For this reason, the church will worship God unapologetically. She must not cater to those bound to ridicule her ways as foolish. Christian worship is a bold political act. It subverts the world's values by assigning glory and praise to the One whom the world despises. And as weak as the church at worship might appear, the truth is that the powers of this world are no match for the power of God who is present among His people when they gather to sing praise, pray and hear His word. Moreover the church must reject the claim that worship is old-fashioned, irrelevant, and isolated from the "real world." For believers, the church at worship is the real world. The gathering of the saints in the holy of holies is the eschatological fore­taste of the new heavens and the new earth.

The world is predisposed to misun­derstand the church.
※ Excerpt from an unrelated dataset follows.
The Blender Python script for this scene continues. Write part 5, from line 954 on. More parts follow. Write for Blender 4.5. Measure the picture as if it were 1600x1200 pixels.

We should not expect unbelievers to be comfortable in services of worship that are alien to the world. "User-friendly" or "seeker-sensitive" worship is not an option for the people of God. In fact, worship that demonstrates the sepa­rateness of the church is what Machen called "merciful unkindness," because it testifies to the world of the hope that is within us. If the world mocks us, so be it. True worship is for the church, not for the world.